Student Opinion: The struggles of being a student-athlete

From 8-3:30, students are in class. Then they have practice for the next three hours, not getting home until after 7:45. When they get home, they eat dinner and shower. Then they start their hours of homework, maybe getting to bed by 11. This is the life of most high school athletes.

There are two parts to these athletes: the student part and the athlete part.”

There are two parts to these athletes: the student part and the athlete part. As an athlete, the older they get, the more their sports mean to them, in most cases. When students are hitting their junior year, it’s time for them to start looking into colleges. This means extra pressure on the athletes because they need to perform in their school along with coaches coming to watch them. Athletes are expected to perform well in both to get into the colleges they want to attend. 

Some athletes can spend over four hours a night on their sports. They practice with their school sport and then practice with their summer teams for a different sport. For example, during basketball season, I go to Yutan’s basketball practice after school and then drive to Omaha for a two-hour softball practice, all of which leads to little time left when I get home.

The older these students get, the harder the classes get. Growing up everyone feels like they need a head start in college. This means these students feel like they need to take all of the harder classes while in high school. 

For me, I would like to play college softball and become a travel nurse. This means intense school, but I don’t know if I would be able to balance softball and the nursing program. So, in my case, I want to get all of my general education classes done in high school. For example, I am taking dual credit psychology this semester and sociology next semester because it would be required my freshman year. 

Also, a majority of high school students, if you asked them, would love to take as many “sick” days or skip days as possible. For student-athletes, that’s not always the case. Some athletes won’t even stay home when they’re actually sick so that they aren’t missing out on their sport. On top of that, if they were to miss school, they’d miss out on their more difficult classes or college classes that take a long time to make up on their own. 

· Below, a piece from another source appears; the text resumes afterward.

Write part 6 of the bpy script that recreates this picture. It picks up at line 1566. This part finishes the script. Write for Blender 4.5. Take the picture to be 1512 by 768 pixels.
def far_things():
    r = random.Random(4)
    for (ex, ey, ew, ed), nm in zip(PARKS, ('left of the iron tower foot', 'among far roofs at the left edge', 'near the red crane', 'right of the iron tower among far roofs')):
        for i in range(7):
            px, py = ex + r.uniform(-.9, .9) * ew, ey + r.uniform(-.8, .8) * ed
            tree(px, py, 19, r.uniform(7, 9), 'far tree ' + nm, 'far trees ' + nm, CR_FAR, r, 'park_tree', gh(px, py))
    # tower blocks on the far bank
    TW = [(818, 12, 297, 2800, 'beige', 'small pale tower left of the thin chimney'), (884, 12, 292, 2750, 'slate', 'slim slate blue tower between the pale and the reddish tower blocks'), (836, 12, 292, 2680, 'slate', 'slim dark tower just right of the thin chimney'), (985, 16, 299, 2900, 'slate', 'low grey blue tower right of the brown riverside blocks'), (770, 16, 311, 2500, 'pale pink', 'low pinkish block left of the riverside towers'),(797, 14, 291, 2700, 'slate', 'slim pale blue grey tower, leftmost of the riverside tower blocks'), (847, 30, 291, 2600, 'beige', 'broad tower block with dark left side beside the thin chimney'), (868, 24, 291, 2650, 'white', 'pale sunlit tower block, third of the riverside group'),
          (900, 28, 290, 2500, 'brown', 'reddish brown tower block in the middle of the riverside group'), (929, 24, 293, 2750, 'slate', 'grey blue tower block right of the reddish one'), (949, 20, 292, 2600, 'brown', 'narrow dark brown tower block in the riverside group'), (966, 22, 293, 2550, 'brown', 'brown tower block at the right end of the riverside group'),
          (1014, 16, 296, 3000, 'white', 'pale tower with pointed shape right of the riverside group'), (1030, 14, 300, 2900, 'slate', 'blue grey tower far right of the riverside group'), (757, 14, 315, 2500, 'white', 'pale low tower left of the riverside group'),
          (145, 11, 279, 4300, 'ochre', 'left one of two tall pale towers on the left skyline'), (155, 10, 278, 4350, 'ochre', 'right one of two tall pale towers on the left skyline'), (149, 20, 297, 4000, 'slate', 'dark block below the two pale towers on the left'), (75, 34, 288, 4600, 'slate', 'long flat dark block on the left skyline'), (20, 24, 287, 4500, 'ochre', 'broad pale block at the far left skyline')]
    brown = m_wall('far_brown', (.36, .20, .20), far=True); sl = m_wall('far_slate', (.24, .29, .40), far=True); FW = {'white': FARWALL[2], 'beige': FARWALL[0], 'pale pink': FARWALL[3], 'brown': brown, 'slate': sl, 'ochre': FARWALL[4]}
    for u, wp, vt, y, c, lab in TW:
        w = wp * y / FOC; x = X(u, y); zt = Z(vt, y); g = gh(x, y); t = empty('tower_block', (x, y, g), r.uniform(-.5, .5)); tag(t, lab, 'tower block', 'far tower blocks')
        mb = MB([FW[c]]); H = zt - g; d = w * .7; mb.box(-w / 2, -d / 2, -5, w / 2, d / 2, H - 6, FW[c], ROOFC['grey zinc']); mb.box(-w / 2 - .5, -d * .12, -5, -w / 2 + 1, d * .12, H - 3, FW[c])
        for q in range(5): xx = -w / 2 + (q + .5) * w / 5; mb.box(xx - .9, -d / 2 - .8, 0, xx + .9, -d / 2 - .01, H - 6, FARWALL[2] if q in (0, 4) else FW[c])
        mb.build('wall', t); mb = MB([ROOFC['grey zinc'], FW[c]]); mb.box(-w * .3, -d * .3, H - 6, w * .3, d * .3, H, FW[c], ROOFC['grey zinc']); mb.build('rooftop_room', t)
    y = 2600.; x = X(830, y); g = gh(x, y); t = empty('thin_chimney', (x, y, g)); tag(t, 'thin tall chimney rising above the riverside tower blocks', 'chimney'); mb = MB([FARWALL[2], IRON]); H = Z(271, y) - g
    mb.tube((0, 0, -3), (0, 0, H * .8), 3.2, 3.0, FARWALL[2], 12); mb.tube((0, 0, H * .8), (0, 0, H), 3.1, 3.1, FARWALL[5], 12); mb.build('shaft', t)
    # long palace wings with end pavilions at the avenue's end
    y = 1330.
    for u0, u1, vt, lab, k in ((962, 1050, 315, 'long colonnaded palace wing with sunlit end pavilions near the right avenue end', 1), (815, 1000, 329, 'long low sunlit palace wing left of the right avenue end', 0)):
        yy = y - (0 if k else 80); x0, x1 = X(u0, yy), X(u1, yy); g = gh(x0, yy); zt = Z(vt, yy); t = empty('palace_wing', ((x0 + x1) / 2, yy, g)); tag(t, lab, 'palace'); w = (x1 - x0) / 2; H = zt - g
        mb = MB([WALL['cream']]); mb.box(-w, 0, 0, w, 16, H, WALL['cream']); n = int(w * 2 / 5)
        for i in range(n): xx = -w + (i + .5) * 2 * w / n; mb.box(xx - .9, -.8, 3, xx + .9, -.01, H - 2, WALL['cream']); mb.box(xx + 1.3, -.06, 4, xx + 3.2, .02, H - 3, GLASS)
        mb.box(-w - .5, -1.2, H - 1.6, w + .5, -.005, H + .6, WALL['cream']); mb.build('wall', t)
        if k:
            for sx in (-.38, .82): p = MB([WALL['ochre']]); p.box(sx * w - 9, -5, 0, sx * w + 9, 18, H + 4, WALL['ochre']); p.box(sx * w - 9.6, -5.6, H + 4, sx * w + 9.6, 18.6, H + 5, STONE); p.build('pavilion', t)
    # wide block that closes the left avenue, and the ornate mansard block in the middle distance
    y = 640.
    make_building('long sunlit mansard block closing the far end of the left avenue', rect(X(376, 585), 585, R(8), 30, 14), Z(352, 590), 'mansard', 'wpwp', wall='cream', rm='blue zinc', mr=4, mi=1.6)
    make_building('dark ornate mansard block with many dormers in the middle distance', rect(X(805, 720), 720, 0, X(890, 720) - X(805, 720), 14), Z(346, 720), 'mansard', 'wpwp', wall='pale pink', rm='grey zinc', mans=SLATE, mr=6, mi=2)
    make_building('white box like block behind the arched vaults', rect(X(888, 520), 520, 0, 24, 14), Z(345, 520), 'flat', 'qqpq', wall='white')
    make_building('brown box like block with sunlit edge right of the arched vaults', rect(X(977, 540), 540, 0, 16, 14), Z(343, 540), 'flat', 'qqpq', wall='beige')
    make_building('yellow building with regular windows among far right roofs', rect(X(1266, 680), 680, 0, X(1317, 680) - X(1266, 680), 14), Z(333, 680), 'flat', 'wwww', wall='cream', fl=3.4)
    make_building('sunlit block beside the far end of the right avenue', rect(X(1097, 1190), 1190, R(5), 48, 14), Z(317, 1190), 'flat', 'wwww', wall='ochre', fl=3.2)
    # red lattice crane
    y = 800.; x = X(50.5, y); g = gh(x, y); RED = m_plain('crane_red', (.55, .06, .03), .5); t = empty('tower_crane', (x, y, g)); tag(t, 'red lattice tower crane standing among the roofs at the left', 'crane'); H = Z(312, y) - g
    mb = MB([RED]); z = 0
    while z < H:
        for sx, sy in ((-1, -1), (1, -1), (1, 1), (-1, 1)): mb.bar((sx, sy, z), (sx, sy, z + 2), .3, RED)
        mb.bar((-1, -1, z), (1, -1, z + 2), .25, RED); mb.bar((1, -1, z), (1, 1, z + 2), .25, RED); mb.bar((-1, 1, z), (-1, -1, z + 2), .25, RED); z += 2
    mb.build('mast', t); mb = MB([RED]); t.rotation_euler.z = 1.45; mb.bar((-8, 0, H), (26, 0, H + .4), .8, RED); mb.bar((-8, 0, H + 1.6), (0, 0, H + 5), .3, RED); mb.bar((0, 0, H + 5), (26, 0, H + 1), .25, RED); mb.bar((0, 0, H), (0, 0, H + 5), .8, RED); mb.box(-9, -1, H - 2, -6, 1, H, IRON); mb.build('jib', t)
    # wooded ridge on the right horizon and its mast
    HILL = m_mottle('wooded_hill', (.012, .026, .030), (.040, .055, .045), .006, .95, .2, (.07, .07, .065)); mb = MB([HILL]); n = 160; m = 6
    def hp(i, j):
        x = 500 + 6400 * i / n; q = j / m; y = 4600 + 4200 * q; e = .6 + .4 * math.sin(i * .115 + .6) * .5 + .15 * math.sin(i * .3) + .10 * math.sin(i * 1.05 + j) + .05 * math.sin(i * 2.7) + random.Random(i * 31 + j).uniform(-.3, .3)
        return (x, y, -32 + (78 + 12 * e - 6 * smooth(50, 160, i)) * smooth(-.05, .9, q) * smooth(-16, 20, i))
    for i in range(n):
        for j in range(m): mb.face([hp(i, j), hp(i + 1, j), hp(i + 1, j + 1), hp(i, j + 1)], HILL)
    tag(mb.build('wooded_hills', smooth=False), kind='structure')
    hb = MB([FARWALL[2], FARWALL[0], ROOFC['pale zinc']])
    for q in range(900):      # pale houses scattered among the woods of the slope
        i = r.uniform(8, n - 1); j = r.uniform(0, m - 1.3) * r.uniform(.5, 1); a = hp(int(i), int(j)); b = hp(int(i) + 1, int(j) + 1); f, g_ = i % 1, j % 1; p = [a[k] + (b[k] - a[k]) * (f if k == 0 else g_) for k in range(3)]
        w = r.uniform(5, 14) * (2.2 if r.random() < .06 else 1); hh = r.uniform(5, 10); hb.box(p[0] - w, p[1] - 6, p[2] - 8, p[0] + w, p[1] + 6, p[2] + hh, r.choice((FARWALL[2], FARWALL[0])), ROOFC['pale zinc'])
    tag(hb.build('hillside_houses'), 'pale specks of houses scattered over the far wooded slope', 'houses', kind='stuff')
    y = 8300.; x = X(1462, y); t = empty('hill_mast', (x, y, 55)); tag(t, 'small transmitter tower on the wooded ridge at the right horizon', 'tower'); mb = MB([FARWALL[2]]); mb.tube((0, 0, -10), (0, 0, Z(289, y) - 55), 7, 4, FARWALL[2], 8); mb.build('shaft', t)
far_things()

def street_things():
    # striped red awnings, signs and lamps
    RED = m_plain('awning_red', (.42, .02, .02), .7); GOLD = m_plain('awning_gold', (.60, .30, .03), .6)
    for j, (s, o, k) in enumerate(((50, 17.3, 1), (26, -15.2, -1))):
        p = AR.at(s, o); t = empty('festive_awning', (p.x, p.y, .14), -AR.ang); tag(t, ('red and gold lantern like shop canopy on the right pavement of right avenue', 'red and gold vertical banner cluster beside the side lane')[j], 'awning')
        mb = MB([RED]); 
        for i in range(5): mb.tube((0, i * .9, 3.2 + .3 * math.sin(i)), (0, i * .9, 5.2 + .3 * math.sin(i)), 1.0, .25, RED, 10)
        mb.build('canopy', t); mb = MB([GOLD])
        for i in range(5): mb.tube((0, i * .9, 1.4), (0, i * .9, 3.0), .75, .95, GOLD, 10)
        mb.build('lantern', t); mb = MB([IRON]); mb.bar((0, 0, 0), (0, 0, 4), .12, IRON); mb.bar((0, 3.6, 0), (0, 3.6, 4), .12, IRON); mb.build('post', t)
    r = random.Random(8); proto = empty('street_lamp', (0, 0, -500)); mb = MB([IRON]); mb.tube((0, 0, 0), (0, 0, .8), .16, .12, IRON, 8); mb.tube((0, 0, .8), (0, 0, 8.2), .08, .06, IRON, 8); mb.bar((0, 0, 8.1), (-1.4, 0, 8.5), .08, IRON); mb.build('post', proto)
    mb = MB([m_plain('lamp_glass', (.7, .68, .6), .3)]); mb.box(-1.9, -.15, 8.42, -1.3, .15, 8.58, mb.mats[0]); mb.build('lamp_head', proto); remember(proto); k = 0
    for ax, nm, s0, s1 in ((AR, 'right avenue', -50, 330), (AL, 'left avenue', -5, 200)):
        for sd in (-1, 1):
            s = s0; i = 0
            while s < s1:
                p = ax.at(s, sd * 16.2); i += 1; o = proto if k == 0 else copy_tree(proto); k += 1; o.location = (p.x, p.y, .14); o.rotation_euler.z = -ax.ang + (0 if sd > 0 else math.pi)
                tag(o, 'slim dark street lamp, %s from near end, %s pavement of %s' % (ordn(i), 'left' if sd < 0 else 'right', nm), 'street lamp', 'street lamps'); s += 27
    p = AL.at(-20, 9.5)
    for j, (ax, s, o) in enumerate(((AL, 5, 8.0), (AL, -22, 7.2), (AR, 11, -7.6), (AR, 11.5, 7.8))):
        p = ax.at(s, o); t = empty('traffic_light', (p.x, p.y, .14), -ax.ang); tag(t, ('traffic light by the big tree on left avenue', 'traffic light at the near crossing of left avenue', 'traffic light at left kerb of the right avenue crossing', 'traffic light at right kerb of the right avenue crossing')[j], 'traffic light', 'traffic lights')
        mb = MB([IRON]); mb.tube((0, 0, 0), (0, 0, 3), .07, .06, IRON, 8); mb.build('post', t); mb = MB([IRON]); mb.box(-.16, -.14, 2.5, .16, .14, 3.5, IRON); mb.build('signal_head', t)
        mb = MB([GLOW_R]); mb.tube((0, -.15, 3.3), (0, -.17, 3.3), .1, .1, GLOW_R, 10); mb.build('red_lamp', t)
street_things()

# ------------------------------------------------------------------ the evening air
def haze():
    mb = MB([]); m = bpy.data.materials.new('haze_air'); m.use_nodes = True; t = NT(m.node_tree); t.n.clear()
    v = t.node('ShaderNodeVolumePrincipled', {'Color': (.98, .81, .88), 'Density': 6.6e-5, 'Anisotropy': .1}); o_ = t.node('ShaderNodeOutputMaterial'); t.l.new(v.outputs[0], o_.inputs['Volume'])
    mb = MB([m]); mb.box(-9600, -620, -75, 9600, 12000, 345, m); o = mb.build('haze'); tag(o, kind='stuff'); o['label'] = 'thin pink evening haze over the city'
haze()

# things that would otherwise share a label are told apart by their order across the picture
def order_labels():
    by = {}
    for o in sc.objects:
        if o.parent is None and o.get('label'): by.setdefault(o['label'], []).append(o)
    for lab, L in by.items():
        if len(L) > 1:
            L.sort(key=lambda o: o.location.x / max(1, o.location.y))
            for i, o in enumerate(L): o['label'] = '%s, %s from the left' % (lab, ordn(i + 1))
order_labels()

After four games, a friend and I sat in our hotel room working on homework for an hour each night. ”

In my case, if I just missed my last three class periods to leave for a softball game, I would first be missing Journalism. This consists of writing a full story at night. Next, I would be missing Chemistry. Depending on the day this could mean notes, or I could miss a lab that will be on the next test. Finally, I would be missing Anatomy and Physiology. I may just be missing notes again, but I might also be missing an important dissection. For other student-athletes, along with myself, this means at least two hours of homework that night making up those classes.  

For example, Yutan-Mead’s softball team made it to state this year and we played during three school days.  The Mead students had to make up every single class period. Even though Yutan canceled school, many of us still had our advanced classes to do. After four games, a friend and I sat in our hotel room working on homework for an hour each night. 

For other students, after their practices, they have to go to work. Working as a student-athlete is extremely difficult, but it can be done. This leaves even less time for homework and other responsibilities. 

At the end of a long day of school and practice, I know the last thing I want to do is help around the house with the little free time I have. So, when I realize I need to do my laundry or my mom asks me to mow the lawn, I don’t always do it willingly.

After all of the responsibilities these students have, this leaves no extra time.”

After all of the responsibilities these students have, this leaves no extra time. There is also no good solution for all of this stress. Do we ask students to stop being involved? Do we ask teachers to stop giving homework? Do we ask our parents to not expect anything from us? The answer is no. None of these solutions are even remotely reasonable.

However, from personal experience, the best way to help with this is to become a good time manager. Balancing sports and athletics can be a lot, but with the right time management, it becomes a much simpler task.